Read the full interview here.

Excerpt from Iñaki Alday’s interview on ArchDaily by Fabian Dejtiar:

First, start by rethinking our footprint. In this sense, we have to stop expansion that generates more impermeable soil, forces more displacements, and increases the energy expenditure of buildings with little occupancy and much exterior surface that lose heat or cold. Then densify our cities to be more energy-efficient and socially more diverse and rich. We have known this for a long time, but now the urgency converges with the habits of the new generations that return to the city, they do not want to own cars and value urban social life. In the great crisis of 2008, for example, in the United States, city centers did not lose value or population while many suburbs sank.

Both society and architects must accept the change, instead of pretending that the rivers are stable, that the temperature is constant throughout the year or that the gardens look like static photographs that comfort us with a sense of false naturalness. In the construction of the urban space, the inclusion of different users, the “in situ” management of energy and the control of excess and shortage of river water must prevail.

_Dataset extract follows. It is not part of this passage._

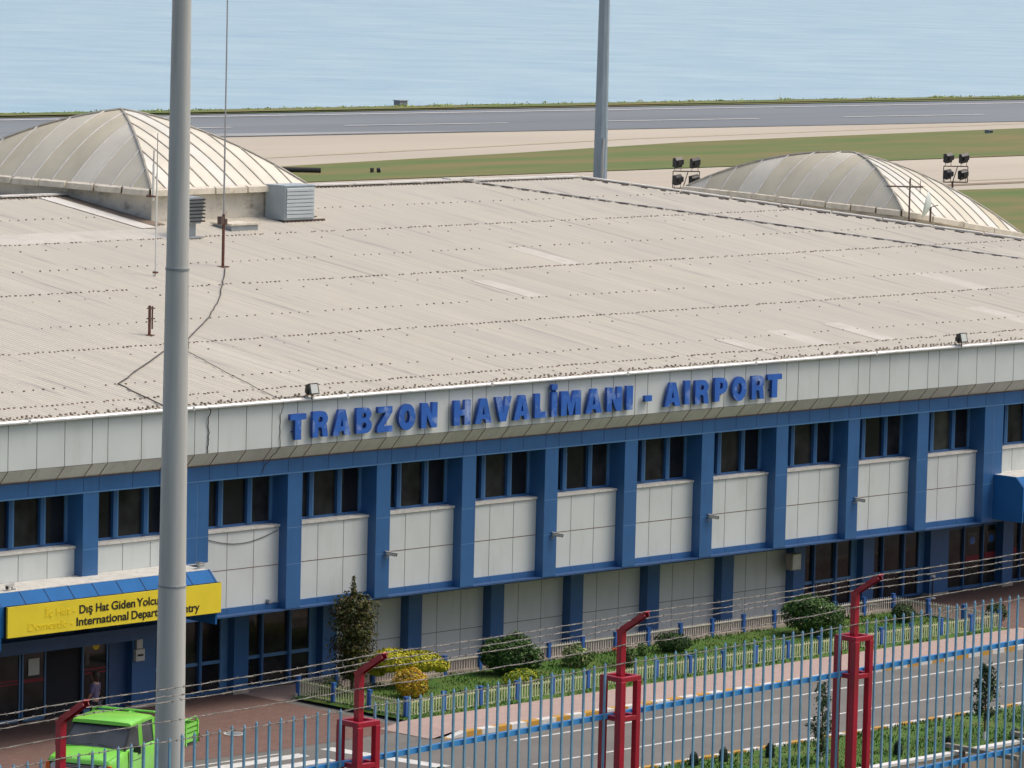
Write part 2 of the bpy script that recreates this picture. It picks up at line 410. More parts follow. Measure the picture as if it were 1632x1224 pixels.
# road and pavings in front of the terminal
flat('road', rect(-120,160,-13.6,2.6), .004, M['asphalt'])
flat('forecourt_paving', [(-120,-4.6),(-7.9,-4.95),(-5.2,-5.2),(.3,-5.25),(.3,2.6),(-120,2.6)], .012, M['paver'])
flat('forecourt_paving', rect(28.9,160,-5.0,2.6), .012, M['paver'])
b = MB(); b.box(.35,28.6,-6.70,-4.62,0,.145)
b.add([(-.55,-6.7,.02),(.35,-6.7,.144),(.35,-4.62,.144),(-.55,-4.62,.02)],[(0,1,2,3)])
struct(b.build('pavement', M['pinkpaver'], fix=False))
flat('paved_strip', rect(.3,28.9,.5,2.6), .014, M['pinkpaver'])
b = MB(); b.box(.6,28.6,-6.98,-6.70,0,.15); b.box(28.6,28.8,-6.98,-4.62,0,.15); b.prism([(-.1,.0),(.6,.0),(.6,.15)],1,-6.95,-6.7)
b.box(28.8,110,-5.2,-5.0,0,.06)
struct(b.build('kerb', M['kerb']))
b = MB(); b.box(-40,110,-13.78,-13.6,0,.12)
struct(b.build('kerb', M['kerb']))
b = MB()
for y in (-8.27,-11.15): b.sheet(rect(-1.0 if y < -10 else 1.2,110,y-.06,y+.06), .010)
b.add([(x,y,.010) for x,y in ((-4.05,-5.85),(-3.55,-5.85),(-2.9,-9.9),(-3.4,-9.9))], [(0,1,2,3)])
b.sheet([(-3.2,-10.4),(-2.75,-10.4),(-2.5,-13.2),(-2.95,-13.2)], .010)
struct(b.build('lane_marking', M['paint'], fix=False))
b = MB()
for k in range(7):
    y = -6.15-k*.98
    b.sheet([(-9.4,y-.28),(-4.95+.12*k,y-.28),(-4.95+.12*k,y+.2),(-9.4,y+.2)], .010)
b.sheet([(-9.0,-5.62),(-5.4,-5.72),(-5.4,-5.62),(-9.0,-5.52)], .010)
struct(b.build('crossing_marking', M['paint'], fix=False))
# garden bed inside the little fence, and the verge across the road
def lawn(name, x0, x1, y0, y1, z, m, tufts=16000):
    b = MB(); nx = int((x1-x0)/.5); ny = max(2, int((y1-y0)/.4)); vs = []
    for j in range(ny+1):
        for i in range(nx+1):
            x = x0+(x1-x0)*i/nx; y = y0+(y1-y0)*j/ny
            e = 0 if i in (0,nx) or j in (0,ny) else 1
            vs.append((x, y, z + e*(.05+.05*mnoise.noise(Vector((x*.8,y*.8,3))))))
    b.add(vs, [(j*(nx+1)+i, j*(nx+1)+i+1, (j+1)*(nx+1)+i+1, (j+1)*(nx+1)+i) for j in range(ny) for i in range(nx)])
    rnd = random.Random(31)
    xm = min(x1, 34)
    for _ in range(tufts):
        x = rnd.uniform(max(x0,-3), xm); y = rnd.uniform(y0+.05, y1-.05)
        k = mnoise.noise(Vector((x*.7, y*.9, 7)))
        if rnd.random() > .75+k: continue
        zc = z + .05 + .05*mnoise.noise(Vector((x*.8,y*.8,3))); h = rnd.uniform(.03,.085)*(1+.5*k); a = rnd.uniform(0,6.28); wd = rnd.uniform(.015,.035)
        dx, dy = math.cos(a)*wd, math.sin(a)*wd; lx, ly = rnd.uniform(-.04,.04), rnd.uniform(-.04,.04)
        b.add([(x-dx,y-dy,zc-.02),(x+dx,y+dy,zc-.02),(x+lx,y+ly,zc+h)], [(0,1,2)], 1 if rnd.random() < .6+k else 2)
    o = b.build(name, [m, M['lf_grass'], M['lf_grass2']], fix=False)
    return struct(o, 'stuff')
lawn('lawn', .72, 28.5, -4.62, .42, .10, M['lawn'])
lawn('grass_verge', -60, 110, -17.42, -13.78, .06, M['lawn'], 20000)
b = MB(); b.box(.85,28.45,.42,.56,0,.2); b.box(28.5,28.6,-4.62,.42,0,.11)
struct(b.build('garden_edging', M['plinth']))

# retaining wall below the verge
rw = wthing('retaining_wall', 'low beige concrete retaining wall with white painted coping below the grass verge', 'wall', (10,-17.6,-2.6))
b = MB(); b.box(-60,110,-17.74,-17.5,-2.6,.05); b.build('wall_face', M['conc'], rw)
b = MB()
for k in range(55):
    x = -56+k*3.02; b.box(x,x+3.012,-17.76,-17.50,.05,.13)
b.build('coping', M['copwhite'], rw)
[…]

Second, we have to innovate in the design of public spaces and buildings. We need public spaces that absorb water from rain and floods, created ecological wealth and recharging the water table. Spaces that change during the seasons and adapt to the weather; that is, the opposite of the artificial grass gardens that we find today in dry climates, or the large paved or concreted pavements that raise the air temperature and generate floods during storms. As for buildings, innovation should seek air conditioning solutions, for example, by absorbing the sun in cold climates or absorbing shade in hot ones; the opposite of the generic glass buildings that we see today in any city on the planet that aspires to ‘be modern’.

Climate change is the great urgency for humanity. How and who it will affect first is the next issue. The answer is: to the most vulnerable populations socially and economically. The fight for social justice is becoming social-environmental justice for populations that are suffering from floods, droughts, pollution and other effects. This population does not have the resources to adapt their homes to the new weather conditions, to migrate or to have a decent life in a new place if they move. There are already places in the world with extreme pollution levels where only those who cannot live elsewhere live, and this effect will be extended including ‘mega capitals’ like New Delhi, in India. We are creating black holes where life expectancy and infant mortality have medieval ratios. These are real problems.

Architecture has two unique qualities: on the one hand, it places in the space all the complexity of the disciplines mentioned before, overlapping them and making them interact. On the other hand, it is the only field capable of creating alternative scenarios, which can be evaluated and towards which society as a whole can go.